ARTIST PROFILE

Jan Poupě

  • Czech Republic (b. 1988 in Prague)
  • Currently in Prague, Czech Republic.
  • I’m focusing mainly on painting, but I’m also interested in objects and installation. I have studied in Prague and in 2014 graduated on the Academy of Fine Arts in Studio of Painting. Since that time is working in his studio in Prague.

ARTIST STATEMENT

Jan Poupě

My long-term interests have primarily been painting and objects. Recently, I have been increasingly more interested in portraying the schism between program and free will, between the prefabricated and the original. Or what kind of creative impact can a mistake have on the original plan. I resolve this issue by constructing spatial installations and by employing various artistic means in the field of classical painting. I am interested in commonplace schemes/methods of reading a painting, such as a perspective which I adjust by using false or double vanishing points so that a new impression of space emerges or that the painting manipulates the viewer. Simultaneously, it is also significant for me that perspective has a historical tradition and connection with depicting space in Europe.
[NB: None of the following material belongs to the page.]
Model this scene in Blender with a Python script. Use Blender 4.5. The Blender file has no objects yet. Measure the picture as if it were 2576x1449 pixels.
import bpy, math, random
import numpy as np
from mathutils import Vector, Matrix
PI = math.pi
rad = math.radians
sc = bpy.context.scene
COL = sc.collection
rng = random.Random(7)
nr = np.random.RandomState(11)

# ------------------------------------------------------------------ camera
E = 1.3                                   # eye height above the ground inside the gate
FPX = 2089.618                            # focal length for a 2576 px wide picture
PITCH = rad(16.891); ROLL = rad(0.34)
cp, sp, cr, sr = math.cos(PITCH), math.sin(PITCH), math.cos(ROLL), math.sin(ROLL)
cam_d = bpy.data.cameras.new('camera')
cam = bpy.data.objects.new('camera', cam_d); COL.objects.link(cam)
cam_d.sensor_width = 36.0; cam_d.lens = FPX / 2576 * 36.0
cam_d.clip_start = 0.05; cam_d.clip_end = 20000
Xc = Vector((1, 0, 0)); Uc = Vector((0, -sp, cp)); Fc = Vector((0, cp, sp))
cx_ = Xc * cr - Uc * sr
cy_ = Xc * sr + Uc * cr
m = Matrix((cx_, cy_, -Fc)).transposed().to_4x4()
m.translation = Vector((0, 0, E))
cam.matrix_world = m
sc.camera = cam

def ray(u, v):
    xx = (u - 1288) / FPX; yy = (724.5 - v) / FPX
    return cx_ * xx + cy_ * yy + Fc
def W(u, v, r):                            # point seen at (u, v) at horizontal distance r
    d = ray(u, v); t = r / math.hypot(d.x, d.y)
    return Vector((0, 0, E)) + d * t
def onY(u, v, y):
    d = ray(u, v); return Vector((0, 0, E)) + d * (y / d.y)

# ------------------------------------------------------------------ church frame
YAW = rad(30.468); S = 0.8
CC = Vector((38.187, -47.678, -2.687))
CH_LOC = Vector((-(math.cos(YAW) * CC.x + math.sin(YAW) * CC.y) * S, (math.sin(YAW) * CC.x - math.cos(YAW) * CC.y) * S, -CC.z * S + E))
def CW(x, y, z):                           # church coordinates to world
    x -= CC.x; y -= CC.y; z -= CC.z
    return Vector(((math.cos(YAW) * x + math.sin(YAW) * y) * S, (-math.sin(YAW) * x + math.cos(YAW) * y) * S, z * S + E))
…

Despite the difference in form, I feel a connection with artists such as Thomas Bayrle, Frank Stella or Olafur Eliason. It keeps surprising me how a similar interest in the same subject can be conveyed in different expressive forms. The context of my own work in the wider area of the visual depiction of reality is something I am still exploring. Nevertheless, I think that this context is to some extent determined by my experimenting and testing out the permeation of new/different media and by its relation to technical construction, scientific models, and the dilemmas associated with architecture and town planning.

Some of my works share their visual language with the work of the so-called “Konkretisté” or of Groupe de Recherche d´Art Visuel (GRAV). They differ from them, however, in their emphasis on what might be called ‘processuality’. Specifically, they differ in the thematisation of the process itself, such as the strict planning of the process of painting – a complexity that cannot be achieved. In my work I strive for utmost accuracy, but it is the inaccuracy that makes it interesting. In this way I reflect on the obsession with the system and the structure of our society. In my paintings I employ alternative processes to which I assign symbolic meanings.  

Simultaneously I explore the relationship between the viewer's perception and his/her sensitivity to the materials and physical work accumulated in a painting or an object... in the context of the possibilities of digital print or parametric graphics - anonymously created products.

      I see my work as continuous. This is the result of, for instance, expressing myself by using a system which I apply to motifs used earlier. In this way, each painting both learns from and develops the previous one. Nevertheless, my work can still be divided into several thematic lines. Among my main sources of inspiration are architecture in the context of the perception of space, urbanism and its social impact, and fascination by natural phenomena such as aerodynamics and geology and their influence on the plasticity of landscape.